Si dividono in utili, inutili e indirettamente utili. E questi ultimi sono i più preziosi, perchè spesso costituiscono l’involontario combustibile dell’informazione.
Come chiunque faccia questo mestiere, sono alluvionato di comunicati stampa e credo non ce ne si debba lamentare, visto che riceverli fa parte del lavoro.
Di solito li leggo, o almeno li scorro, tutti, perchè da ognuno si può trarre qualcosa di buono.
Li divido in tre categorie:
- i comunicati con notizia: sono i più “normali”, da essi trai un’informazione che ti può essere utile o da cui prendi spunto per servizi, approfondimenti, aggiornamenti sull’argomento de quo.

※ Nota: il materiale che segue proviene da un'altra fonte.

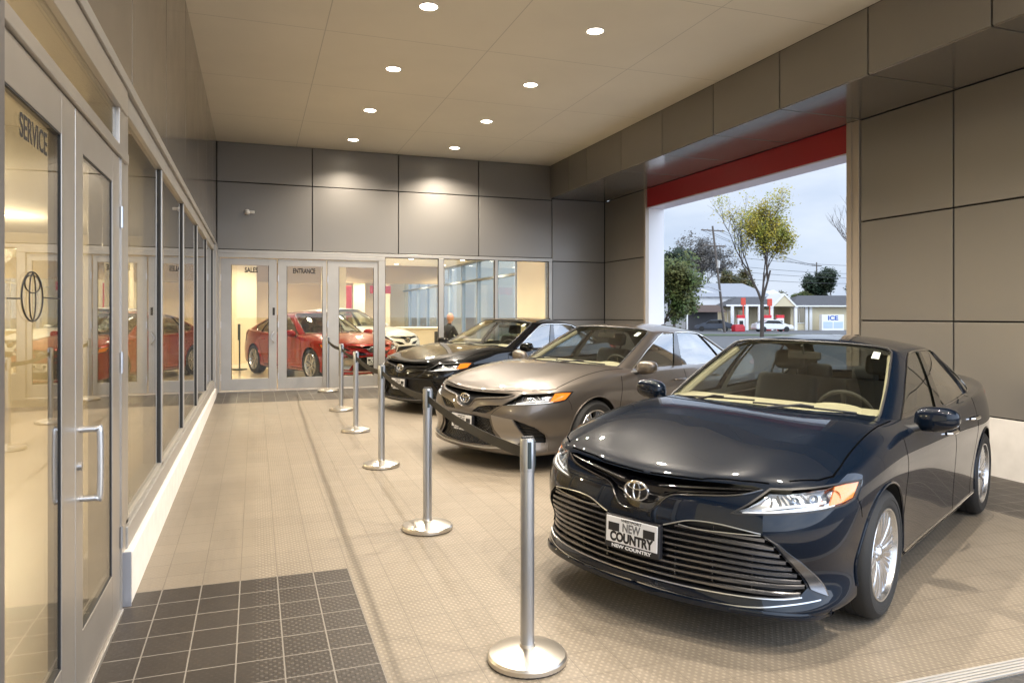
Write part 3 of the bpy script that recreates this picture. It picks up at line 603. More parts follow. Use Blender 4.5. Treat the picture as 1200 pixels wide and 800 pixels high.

- i comunicati senza notizia: sono i più numerosi, i più noiosi e, fatalmente, anche i primi a finire nel cestino, sempre tuttavia con una punta di solidarietà verso i poveri colleghi che sono costretti dal committente a scriverli e a inoltrarli nonostante il vuoto pneumatico di contenuti.
- i comunicati di costume: sono quelli che parlano di una cosa, ma non volendo o in modo indiretto te ne rivelano un’altra e quindi risultano giornalisticamente indispensabili. Da essi, cioè, intuisci tendenze, costumi, strategie, dettagli utilissimi per tenere sempre desto il monitoraggio sui fenomeni sociali, ovvero la linfa dell’indagine giornalistica. Da un calcolo occhiometrico, il 50% dei miei servizi e reportage è nato dalla lettura di un press release rivelatore. Dello stretto oggetto del quale non ho poi fatto la minima menzione nell’articolo, ma che era stato la scintilla capace di dare fuoco alle polveri cerebrali del cronista.
Dunque un ringraziamento ai tanti giornalisti che, curando uffici stampa, si sbattono ogni giorno e talvolta devono pure beccarsi dei rimbrotti (compresi i miei) per colpe che non sono loro, ma più spesso ti danno, volenti o meno, una gran mano.